I was awakened today by the sound of rain falling on the tin roof, and of someone sporadically throwing lumps of something at the back windows. The former wasn't so strange, but the latter got my attention. I climbed out of bed to stare out of the back windows, only to find that it wasn't raining at all, and nobody was throwing anything. Instead, the air around my bird feeder was filled with streams of small birds going back and forth between perches in the overhanging trees, and the large water dish I provide in lieu of a bird bath. They were all cedar waxwings, Bombycilla cedrorum, and there were several hundred of them. The sound of rain on the tin roof was actually the sound of their berry-blue droppings continuously striking the roof. The thuds on the windows were from the occasional bird that took off from the water dish and collided with a window. They were moving too slowly to be hurt by their impacts, and none so much as lost altitude, though many left mouthfuls of water running down the windows.

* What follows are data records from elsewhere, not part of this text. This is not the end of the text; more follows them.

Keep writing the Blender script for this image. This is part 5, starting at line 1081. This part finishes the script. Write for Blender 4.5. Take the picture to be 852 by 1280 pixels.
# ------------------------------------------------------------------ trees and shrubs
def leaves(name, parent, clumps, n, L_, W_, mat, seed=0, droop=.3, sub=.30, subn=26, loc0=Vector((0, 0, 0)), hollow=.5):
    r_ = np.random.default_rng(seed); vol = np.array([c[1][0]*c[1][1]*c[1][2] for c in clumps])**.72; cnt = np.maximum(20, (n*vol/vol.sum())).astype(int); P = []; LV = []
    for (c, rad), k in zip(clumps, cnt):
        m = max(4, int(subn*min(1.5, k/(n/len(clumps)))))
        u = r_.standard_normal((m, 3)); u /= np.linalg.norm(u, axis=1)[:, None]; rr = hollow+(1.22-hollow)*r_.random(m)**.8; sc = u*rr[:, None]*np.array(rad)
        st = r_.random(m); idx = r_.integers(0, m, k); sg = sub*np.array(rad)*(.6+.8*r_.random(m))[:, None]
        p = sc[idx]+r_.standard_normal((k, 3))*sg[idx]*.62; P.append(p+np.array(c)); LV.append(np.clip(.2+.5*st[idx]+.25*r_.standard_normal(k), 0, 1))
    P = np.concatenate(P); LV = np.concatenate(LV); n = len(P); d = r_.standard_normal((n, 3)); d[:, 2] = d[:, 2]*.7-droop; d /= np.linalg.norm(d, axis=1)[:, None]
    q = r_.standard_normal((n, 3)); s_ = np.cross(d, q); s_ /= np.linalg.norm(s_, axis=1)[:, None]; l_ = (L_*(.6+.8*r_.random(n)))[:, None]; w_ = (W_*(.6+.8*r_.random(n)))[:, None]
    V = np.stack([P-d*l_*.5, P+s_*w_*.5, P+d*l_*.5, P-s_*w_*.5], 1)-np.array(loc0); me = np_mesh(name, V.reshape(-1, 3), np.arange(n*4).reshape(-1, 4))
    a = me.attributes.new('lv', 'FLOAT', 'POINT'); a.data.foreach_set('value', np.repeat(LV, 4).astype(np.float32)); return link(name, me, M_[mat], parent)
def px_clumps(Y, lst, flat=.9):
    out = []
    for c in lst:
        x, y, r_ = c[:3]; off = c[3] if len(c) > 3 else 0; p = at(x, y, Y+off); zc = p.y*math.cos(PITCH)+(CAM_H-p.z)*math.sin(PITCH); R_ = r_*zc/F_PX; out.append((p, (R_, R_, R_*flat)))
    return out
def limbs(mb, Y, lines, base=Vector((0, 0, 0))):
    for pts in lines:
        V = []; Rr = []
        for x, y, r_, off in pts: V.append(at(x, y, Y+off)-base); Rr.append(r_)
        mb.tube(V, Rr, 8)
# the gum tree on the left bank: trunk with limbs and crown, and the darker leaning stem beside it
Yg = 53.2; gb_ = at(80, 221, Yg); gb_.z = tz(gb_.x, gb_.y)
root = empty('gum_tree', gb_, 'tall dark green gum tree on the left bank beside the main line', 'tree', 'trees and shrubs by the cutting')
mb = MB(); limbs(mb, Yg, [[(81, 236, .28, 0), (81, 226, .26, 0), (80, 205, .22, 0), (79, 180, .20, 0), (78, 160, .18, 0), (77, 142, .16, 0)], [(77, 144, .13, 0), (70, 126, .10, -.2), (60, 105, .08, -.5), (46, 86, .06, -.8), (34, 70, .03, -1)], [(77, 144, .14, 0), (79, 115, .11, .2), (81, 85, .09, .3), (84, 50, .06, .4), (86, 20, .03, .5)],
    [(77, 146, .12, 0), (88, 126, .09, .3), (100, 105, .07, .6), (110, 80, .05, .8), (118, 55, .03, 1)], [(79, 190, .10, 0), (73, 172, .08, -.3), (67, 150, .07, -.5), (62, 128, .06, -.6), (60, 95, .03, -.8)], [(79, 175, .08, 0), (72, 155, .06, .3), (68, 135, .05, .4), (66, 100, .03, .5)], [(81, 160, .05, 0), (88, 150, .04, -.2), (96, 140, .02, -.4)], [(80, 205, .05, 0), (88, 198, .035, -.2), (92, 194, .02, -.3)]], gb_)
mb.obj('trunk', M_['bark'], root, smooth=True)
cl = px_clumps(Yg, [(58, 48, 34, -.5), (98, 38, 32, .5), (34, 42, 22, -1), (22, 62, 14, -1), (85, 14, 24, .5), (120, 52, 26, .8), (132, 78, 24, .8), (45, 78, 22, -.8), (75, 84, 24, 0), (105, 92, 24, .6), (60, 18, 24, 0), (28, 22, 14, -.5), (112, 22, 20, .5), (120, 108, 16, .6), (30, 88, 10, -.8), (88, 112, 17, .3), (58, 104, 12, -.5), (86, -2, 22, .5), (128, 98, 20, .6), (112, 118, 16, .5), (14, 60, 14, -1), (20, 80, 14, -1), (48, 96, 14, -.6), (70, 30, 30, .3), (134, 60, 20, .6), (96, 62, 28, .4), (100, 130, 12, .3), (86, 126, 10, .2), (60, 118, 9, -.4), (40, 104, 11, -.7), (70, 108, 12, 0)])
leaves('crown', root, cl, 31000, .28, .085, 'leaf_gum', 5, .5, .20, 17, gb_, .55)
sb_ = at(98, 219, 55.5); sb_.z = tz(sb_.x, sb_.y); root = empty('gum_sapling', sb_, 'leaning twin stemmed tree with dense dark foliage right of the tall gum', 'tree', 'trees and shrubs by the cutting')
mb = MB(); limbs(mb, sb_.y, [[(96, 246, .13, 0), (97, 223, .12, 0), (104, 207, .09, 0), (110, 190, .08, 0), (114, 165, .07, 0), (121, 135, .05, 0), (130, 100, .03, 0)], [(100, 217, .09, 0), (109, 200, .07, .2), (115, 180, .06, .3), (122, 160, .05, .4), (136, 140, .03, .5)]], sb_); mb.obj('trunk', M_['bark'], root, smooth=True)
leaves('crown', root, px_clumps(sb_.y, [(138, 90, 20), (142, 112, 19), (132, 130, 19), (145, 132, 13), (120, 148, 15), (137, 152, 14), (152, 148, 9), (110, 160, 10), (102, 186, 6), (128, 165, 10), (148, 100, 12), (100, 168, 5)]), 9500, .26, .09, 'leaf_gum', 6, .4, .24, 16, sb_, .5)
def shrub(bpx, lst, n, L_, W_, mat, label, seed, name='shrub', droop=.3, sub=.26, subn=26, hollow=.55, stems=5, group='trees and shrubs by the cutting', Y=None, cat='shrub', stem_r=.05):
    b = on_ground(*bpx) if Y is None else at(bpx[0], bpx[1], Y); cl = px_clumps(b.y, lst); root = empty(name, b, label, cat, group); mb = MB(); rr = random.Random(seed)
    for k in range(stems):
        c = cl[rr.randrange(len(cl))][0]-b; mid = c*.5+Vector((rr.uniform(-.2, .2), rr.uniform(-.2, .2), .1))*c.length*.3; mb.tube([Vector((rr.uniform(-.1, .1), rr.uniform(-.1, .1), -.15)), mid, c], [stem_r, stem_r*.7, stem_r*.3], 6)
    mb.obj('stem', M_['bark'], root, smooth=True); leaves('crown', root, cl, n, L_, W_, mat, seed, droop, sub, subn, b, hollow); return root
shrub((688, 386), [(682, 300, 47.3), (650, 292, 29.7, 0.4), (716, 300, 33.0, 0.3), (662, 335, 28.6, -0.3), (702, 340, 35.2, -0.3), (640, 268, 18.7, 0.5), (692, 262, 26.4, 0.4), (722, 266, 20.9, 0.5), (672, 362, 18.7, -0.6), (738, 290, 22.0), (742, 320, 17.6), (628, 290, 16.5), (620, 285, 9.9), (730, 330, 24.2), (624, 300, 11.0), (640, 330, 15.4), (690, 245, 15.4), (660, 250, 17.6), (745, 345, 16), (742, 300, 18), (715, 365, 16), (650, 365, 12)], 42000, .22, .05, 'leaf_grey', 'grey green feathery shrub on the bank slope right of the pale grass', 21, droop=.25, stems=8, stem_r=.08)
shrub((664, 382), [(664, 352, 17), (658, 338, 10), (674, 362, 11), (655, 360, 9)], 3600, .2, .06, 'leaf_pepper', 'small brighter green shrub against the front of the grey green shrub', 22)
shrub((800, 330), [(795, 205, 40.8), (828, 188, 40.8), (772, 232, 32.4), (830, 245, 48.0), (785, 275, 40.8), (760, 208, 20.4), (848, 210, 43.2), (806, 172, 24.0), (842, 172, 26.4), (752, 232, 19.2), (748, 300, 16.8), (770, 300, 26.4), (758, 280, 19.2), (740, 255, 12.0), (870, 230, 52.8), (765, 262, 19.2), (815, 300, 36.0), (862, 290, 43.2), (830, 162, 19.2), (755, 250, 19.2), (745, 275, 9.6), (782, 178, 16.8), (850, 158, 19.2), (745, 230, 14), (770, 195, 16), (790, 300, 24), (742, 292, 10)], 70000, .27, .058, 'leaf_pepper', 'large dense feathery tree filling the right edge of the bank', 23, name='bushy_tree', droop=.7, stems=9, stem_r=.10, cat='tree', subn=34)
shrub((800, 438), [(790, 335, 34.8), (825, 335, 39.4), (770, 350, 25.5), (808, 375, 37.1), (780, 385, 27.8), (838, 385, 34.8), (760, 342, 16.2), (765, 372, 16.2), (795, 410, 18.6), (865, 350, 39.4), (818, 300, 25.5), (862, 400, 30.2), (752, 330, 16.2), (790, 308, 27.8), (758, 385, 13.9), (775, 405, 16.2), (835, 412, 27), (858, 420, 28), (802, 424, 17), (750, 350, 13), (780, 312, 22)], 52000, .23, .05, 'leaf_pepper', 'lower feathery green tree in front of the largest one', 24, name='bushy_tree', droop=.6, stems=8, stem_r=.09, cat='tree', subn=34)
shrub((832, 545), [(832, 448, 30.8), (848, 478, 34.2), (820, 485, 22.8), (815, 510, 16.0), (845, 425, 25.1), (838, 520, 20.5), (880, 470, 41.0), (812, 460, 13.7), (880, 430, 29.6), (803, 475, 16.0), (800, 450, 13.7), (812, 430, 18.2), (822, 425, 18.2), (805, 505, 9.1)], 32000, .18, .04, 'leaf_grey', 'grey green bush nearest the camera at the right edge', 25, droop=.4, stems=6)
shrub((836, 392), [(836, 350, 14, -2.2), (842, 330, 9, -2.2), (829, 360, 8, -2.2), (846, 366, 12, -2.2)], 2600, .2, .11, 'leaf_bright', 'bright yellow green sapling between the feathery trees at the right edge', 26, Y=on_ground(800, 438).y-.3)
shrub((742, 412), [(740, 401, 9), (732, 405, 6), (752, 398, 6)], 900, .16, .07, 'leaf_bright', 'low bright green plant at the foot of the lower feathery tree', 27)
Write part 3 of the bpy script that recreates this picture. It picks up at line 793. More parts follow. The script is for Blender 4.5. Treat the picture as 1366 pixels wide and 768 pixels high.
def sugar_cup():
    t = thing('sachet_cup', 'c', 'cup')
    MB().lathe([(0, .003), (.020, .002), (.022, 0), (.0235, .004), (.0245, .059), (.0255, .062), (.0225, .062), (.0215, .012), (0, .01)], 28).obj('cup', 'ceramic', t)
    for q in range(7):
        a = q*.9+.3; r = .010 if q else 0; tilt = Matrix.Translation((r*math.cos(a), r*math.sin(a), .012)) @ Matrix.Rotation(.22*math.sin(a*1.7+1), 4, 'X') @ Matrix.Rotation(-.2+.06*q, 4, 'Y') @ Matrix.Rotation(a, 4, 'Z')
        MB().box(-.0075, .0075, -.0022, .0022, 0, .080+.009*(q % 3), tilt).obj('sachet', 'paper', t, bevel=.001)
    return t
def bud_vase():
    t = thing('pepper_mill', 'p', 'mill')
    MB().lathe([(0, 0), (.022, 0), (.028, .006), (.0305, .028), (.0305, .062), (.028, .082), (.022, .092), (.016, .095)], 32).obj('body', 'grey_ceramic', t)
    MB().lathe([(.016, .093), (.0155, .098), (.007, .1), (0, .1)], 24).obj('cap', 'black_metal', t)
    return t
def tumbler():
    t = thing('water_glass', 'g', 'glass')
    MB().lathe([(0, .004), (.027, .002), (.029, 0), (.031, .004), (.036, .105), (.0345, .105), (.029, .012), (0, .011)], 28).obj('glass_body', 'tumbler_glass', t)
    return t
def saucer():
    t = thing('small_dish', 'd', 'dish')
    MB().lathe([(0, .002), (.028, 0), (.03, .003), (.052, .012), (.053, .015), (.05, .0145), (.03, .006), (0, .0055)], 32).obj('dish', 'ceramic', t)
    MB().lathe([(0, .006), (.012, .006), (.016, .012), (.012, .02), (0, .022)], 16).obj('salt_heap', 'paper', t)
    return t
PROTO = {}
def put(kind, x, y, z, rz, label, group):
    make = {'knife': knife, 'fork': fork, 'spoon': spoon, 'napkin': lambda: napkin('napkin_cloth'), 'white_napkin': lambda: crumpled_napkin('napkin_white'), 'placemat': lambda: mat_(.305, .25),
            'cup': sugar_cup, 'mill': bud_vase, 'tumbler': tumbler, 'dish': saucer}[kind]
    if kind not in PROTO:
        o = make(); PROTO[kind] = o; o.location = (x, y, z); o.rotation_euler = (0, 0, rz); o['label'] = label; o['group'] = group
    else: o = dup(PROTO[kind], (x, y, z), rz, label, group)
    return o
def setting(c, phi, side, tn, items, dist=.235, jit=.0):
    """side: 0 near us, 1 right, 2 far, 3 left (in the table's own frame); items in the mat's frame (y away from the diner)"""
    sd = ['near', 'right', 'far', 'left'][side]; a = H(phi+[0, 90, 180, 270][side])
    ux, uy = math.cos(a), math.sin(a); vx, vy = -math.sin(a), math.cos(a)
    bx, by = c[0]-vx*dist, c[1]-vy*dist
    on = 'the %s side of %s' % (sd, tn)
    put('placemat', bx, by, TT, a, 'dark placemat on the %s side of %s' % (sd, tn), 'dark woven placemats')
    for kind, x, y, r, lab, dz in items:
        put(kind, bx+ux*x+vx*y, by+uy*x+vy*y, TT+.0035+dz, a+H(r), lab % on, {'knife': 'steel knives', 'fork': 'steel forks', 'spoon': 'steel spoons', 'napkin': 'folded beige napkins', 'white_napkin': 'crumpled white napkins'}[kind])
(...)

I watched this spectacle for at least fifteen minutes, observing the steadily declining water level in the dish. Filled the night before, the water dish was nearly empty by the time the flock's thirst had finally been quenched. I snuck out slowly and opened the spigot that refils the dish to see if they'd repeat the performance, but no joy. They'd done all of the ingesting and excreting they'd come to do, and were not to be tempted to linger any longer. Soon, they streamed away, probably in search of the next berry bearing tree. Come this spring, I will probably find a number of those trees sprouting around the bird feeder, fulfilling the plan first laid by their ancestors at the dawn of the Cretaceous.
When the sound of actual rain was heard on the tin roof later in the day, the water ran from the downspouts in berry blue.